## Stored data
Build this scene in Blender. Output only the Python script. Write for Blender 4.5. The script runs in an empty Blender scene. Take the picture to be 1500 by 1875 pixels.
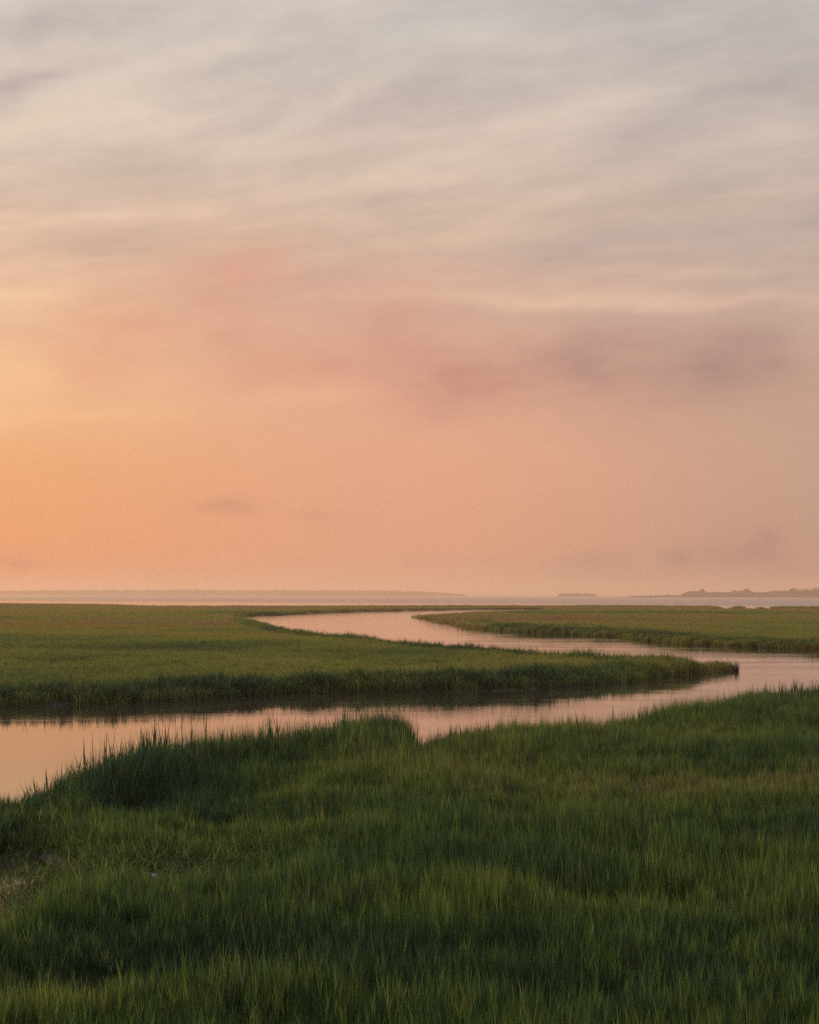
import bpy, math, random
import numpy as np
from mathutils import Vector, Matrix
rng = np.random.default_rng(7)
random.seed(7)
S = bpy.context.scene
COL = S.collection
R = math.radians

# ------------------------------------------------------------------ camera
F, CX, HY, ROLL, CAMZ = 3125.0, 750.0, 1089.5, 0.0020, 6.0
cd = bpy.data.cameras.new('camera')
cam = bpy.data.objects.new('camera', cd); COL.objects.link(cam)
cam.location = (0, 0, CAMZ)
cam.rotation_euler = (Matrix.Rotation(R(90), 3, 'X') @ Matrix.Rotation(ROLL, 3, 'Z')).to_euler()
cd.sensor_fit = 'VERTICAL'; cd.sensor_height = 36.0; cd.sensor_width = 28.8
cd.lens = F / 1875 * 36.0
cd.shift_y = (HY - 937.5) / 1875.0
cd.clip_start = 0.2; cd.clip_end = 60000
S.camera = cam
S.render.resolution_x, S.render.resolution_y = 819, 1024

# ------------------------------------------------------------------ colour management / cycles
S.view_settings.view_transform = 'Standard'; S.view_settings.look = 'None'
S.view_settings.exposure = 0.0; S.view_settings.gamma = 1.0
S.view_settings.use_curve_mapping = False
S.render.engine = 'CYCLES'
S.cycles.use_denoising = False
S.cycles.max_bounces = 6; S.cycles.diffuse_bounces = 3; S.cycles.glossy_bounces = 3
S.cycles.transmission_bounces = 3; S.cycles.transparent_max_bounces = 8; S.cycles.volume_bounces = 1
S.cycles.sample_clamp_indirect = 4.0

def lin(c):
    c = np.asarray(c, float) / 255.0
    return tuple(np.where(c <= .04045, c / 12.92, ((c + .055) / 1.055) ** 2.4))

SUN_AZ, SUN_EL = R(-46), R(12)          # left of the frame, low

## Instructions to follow
Repeat verbatim all the material, but not the pictures.

## Result for this exercise
Build this scene in Blender. Output only the Python script. Write for Blender 4.5. The script runs in an empty Blender scene. Take the picture to be 1500 by 1875 pixels.
import bpy, math, random
import numpy as np
from mathutils import Vector, Matrix
rng = np.random.default_rng(7)
random.seed(7)
S = bpy.context.scene
COL = S.collection
R = math.radians

# ------------------------------------------------------------------ camera
F, CX, HY, ROLL, CAMZ = 3125.0, 750.0, 1089.5, 0.0020, 6.0
cd = bpy.data.cameras.new('camera')
cam = bpy.data.objects.new('camera', cd); COL.objects.link(cam)
cam.location = (0, 0, CAMZ)
cam.rotation_euler = (Matrix.Rotation(R(90), 3, 'X') @ Matrix.Rotation(ROLL, 3, 'Z')).to_euler()
cd.sensor_fit = 'VERTICAL'; cd.sensor_height = 36.0; cd.sensor_width = 28.8
cd.lens = F / 1875 * 36.0
cd.shift_y = (HY - 937.5) / 1875.0
cd.clip_start = 0.2; cd.clip_end = 60000
S.camera = cam
S.render.resolution_x, S.render.resolution_y = 819, 1024

# ------------------------------------------------------------------ colour management / cycles
S.view_settings.view_transform = 'Standard'; S.view_settings.look = 'None'
S.view_settings.exposure = 0.0; S.view_settings.gamma = 1.0
S.view_settings.use_curve_mapping = False
S.render.engine = 'CYCLES'
S.cycles.use_denoising = False
S.cycles.max_bounces = 6; S.cycles.diffuse_bounces = 3; S.cycles.glossy_bounces = 3
S.cycles.transmission_bounces = 3; S.cycles.transparent_max_bounces = 8; S.cycles.volume_bounces = 1
S.cycles.sample_clamp_indirect = 4.0

def lin(c):
    c = np.asarray(c, float) / 255.0
    return tuple(np.where(c <= .04045, c / 12.92, ((c + .055) / 1.055) ** 2.4))

SUN_AZ, SUN_EL = R(-46), R(12)          # left of the frame, low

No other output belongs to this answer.